MUNICIPAL councils have over the past year been allowed to collect billboard and property taxes and, presumably, use them as sources of income and thus diminish the burden on the central government.

This came after insistent demands that these areas be left under the supervision of local authorities.

None of these objectives seems to be on the way to being realised, as the minister of state overseeing the Regional Administration and Local Governments wing of the President’s Office says that property tax and billboard fee collection stands at a lowly 38 per cent.

In a repeat of what routinely happens in relation to local councils, the minister was lately heard asking the councils to assess why they have not reached the set targets and to ensure that they achieve 90 per cent by this June.

Chances are that the association (of local government authorities) the minister was addressing, will rue the remarks as sharp but wait for the government to work on their demands as presented to the president when opening their annual general meeting lately.

The minister demanded that reports be submitted showing precisely how each council has collected revenue from property tax, billboard fees and land taxes, to measure efficiency in meeting government objectives.

Chances that the minister will have another opportunity – or obligation – for talks with local government top officials before the end of the parliamentary Budget session are nil.

It will be a different environment altogether thereafter, as the minister and most his colleagues might be going back to their respective local government authorities to work for a total polls win.

There was an observation in a book review in 1977 published in the magisterial American Political Science Review, where a student of that period would as usual walk away with one sentence summing up the wisdom gained when such a study was presented.

It said that central government was corrupt but was also sensitive to criticism, as its topmost officials had to be regularly returned to office, via election or post-election appointment.

As to local governments, it was said that they were  also corrupt all right but insensitive to criticism in that during polls, political parties have to seek them out for support, in which case the less democratic or uncompetitive the politics is, the more the pilfering.

What the councils can at least do is the second part of the minister’s remarks, namely, the need to ensure proper enrolment in pre-primary and first-grade classes alongside other levels.

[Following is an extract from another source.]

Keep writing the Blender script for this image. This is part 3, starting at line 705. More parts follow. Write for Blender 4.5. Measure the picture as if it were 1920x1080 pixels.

The explanation here was that there would be gaps here and there with regard to enrolment levels while, in some areas, pupil dropout rates need to be checked.

What they definitely might not achieve in the next few months is overseeing the proper loaning or repayment of the 10 per cent loan funds that the government belatedly asked them to restore, as it matters much in local support politics.

Nor will the regional authorities obtain much success in halting the use of fake revenue collection receipts as the billboards may have been paid out more or less entirely but it is the 38 per cent that is reported as definitely they used real EFD receipts there!